Challenge: In the entries below, find the line containing "mo = sstep(.5, .7, fbm(S" and the line containing "np.array([-.55, .35, 0])". Copy those two lines and everything between them exactly, and only that.

....

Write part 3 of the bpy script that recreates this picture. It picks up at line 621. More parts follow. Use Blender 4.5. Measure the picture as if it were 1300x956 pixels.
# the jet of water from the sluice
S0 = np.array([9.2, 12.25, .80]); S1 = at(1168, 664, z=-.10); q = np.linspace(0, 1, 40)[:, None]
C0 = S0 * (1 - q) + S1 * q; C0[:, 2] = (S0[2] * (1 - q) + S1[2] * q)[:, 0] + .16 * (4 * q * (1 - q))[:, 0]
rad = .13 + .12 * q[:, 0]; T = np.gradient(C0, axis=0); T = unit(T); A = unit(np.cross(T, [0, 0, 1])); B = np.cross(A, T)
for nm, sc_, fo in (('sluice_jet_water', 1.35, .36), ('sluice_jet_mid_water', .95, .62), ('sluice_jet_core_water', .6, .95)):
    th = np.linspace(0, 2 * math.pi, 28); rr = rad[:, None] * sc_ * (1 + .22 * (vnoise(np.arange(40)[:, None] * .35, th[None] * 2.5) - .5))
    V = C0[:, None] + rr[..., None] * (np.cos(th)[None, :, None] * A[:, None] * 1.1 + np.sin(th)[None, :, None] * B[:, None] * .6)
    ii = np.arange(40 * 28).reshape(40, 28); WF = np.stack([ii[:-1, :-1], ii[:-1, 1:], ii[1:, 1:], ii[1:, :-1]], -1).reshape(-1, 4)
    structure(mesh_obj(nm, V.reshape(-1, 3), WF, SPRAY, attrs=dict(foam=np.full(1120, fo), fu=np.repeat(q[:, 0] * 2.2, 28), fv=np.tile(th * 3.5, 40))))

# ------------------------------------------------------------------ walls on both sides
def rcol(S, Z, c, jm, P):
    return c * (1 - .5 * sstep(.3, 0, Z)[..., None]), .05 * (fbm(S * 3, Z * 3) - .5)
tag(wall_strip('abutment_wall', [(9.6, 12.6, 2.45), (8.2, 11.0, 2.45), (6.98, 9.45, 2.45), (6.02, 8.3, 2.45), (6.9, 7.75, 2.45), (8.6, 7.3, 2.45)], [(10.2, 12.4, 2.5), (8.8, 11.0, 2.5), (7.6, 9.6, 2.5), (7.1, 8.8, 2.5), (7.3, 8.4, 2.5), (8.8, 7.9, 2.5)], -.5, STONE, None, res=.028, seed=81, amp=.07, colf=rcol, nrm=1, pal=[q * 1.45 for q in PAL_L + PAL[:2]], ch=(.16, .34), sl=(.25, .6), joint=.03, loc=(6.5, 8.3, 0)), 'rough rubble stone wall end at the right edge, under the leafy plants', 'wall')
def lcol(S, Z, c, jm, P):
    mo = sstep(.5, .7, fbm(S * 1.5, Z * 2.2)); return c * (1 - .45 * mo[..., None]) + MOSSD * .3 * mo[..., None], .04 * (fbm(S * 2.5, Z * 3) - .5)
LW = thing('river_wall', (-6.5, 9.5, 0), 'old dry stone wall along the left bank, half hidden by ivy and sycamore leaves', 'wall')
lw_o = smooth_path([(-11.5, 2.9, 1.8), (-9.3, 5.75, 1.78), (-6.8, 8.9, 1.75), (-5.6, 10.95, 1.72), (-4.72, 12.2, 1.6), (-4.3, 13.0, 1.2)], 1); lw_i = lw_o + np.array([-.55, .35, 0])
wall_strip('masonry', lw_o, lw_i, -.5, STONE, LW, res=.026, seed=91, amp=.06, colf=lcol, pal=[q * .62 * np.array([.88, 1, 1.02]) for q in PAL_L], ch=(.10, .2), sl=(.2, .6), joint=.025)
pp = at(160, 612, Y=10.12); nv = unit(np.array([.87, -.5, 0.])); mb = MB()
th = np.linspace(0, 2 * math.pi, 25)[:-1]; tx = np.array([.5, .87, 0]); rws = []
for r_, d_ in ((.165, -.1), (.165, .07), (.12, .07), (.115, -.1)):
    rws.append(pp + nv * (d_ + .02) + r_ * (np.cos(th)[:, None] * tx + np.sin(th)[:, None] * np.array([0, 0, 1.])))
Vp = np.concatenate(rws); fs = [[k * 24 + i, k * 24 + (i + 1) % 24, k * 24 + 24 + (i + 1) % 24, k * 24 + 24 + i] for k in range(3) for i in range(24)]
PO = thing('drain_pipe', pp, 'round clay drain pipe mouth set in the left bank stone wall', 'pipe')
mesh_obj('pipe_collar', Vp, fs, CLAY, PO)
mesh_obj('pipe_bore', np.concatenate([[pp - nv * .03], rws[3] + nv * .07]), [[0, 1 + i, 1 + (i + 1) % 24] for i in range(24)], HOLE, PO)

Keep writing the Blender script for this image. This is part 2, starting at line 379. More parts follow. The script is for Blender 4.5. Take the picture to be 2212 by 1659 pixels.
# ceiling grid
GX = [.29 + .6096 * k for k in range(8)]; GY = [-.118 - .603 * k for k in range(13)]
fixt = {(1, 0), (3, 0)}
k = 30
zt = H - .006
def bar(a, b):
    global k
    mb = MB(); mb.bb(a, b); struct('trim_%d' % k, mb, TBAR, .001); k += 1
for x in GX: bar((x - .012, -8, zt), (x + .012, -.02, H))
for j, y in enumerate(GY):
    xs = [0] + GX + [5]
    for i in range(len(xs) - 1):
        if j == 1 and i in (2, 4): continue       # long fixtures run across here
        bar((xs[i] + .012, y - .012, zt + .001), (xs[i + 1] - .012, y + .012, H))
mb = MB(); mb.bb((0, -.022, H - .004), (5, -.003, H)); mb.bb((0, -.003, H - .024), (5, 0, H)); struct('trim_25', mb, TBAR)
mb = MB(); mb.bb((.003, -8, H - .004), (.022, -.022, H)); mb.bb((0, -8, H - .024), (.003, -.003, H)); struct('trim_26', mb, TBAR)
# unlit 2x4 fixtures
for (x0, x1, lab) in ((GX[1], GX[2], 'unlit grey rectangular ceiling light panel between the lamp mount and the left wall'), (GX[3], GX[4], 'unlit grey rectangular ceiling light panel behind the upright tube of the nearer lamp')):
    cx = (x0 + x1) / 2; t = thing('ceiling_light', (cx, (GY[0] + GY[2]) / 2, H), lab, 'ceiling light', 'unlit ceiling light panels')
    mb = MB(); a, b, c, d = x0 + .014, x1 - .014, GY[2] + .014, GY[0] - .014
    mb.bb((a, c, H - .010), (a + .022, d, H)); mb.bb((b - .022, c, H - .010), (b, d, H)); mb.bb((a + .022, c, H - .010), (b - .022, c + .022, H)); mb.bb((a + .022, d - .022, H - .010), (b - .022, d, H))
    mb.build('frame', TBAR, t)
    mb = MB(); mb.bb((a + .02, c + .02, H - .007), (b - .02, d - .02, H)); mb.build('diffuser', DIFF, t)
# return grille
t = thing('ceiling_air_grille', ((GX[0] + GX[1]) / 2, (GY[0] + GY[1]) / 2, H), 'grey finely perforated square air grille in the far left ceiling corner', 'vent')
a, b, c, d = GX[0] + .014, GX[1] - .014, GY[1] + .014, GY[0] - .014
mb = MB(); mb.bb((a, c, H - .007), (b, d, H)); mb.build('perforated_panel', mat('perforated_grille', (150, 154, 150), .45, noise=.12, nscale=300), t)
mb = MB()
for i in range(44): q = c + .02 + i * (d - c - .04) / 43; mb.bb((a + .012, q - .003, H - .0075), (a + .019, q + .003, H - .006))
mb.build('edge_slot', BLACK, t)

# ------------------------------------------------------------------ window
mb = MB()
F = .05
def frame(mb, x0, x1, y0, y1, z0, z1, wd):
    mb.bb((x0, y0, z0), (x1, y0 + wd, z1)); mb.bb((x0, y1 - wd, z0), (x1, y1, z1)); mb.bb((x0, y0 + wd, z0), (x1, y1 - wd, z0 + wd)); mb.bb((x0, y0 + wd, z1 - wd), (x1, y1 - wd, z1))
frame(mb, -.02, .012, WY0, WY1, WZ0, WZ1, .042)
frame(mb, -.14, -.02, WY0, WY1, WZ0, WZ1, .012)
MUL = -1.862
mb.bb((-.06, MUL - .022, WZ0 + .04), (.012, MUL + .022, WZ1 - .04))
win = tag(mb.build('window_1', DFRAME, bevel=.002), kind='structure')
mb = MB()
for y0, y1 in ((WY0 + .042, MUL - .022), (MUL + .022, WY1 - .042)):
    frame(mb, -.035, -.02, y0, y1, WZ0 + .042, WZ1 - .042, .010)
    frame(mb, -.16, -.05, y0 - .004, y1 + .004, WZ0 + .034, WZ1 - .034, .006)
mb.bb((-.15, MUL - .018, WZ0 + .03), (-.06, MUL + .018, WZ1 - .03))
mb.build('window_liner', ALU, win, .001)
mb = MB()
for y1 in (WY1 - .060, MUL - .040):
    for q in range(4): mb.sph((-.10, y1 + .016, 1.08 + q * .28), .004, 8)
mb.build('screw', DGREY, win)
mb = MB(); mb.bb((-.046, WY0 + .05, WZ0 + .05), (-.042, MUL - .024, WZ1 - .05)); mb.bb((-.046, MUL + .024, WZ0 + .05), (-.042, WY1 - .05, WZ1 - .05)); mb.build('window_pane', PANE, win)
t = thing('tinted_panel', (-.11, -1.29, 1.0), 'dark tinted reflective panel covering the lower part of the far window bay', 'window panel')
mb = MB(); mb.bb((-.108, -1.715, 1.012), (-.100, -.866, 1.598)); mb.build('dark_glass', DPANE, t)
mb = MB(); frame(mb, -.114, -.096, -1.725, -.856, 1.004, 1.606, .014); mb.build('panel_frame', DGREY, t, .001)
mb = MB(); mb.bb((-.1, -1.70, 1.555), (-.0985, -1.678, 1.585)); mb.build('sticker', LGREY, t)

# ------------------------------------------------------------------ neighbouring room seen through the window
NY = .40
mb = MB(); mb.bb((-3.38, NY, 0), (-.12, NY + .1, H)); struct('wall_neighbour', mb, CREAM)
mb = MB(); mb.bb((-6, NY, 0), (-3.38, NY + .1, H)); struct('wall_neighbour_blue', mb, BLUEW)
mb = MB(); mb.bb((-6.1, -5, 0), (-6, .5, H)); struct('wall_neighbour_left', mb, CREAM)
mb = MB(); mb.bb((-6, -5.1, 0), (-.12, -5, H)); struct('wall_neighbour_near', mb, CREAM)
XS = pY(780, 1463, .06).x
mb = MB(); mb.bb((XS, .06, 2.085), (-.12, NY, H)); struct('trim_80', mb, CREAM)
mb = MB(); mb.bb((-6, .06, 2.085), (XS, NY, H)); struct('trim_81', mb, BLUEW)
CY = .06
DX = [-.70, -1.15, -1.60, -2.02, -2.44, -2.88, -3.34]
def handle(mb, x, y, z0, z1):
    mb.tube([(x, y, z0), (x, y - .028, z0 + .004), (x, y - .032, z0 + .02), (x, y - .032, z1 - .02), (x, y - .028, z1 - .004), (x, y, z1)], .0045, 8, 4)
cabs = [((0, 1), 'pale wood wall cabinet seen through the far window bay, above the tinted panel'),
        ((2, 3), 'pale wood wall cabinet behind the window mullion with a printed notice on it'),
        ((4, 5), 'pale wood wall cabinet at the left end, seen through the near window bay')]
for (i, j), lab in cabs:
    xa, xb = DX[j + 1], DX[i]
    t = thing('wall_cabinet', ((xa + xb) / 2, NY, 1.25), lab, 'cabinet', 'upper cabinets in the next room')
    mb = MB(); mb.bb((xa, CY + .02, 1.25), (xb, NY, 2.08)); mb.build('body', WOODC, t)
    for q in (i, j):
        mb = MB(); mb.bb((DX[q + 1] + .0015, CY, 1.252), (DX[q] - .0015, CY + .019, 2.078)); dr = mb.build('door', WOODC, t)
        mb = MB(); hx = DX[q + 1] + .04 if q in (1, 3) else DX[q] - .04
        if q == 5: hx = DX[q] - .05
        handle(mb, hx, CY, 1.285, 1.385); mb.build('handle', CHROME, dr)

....

Task solution:
    mo = sstep(.5, .7, fbm(S * 1.5, Z * 2.2)); return c * (1 - .45 * mo[..., None]) + MOSSD * .3 * mo[..., None], .04 * (fbm(S * 2.5, Z * 3) - .5)
LW = thing('river_wall', (-6.5, 9.5, 0), 'old dry stone wall along the left bank, half hidden by ivy and sycamore leaves', 'wall')
lw_o = smooth_path([(-11.5, 2.9, 1.8), (-9.3, 5.75, 1.78), (-6.8, 8.9, 1.75), (-5.6, 10.95, 1.72), (-4.72, 12.2, 1.6), (-4.3, 13.0, 1.2)], 1); lw_i = lw_o + np.array([-.55, .35, 0])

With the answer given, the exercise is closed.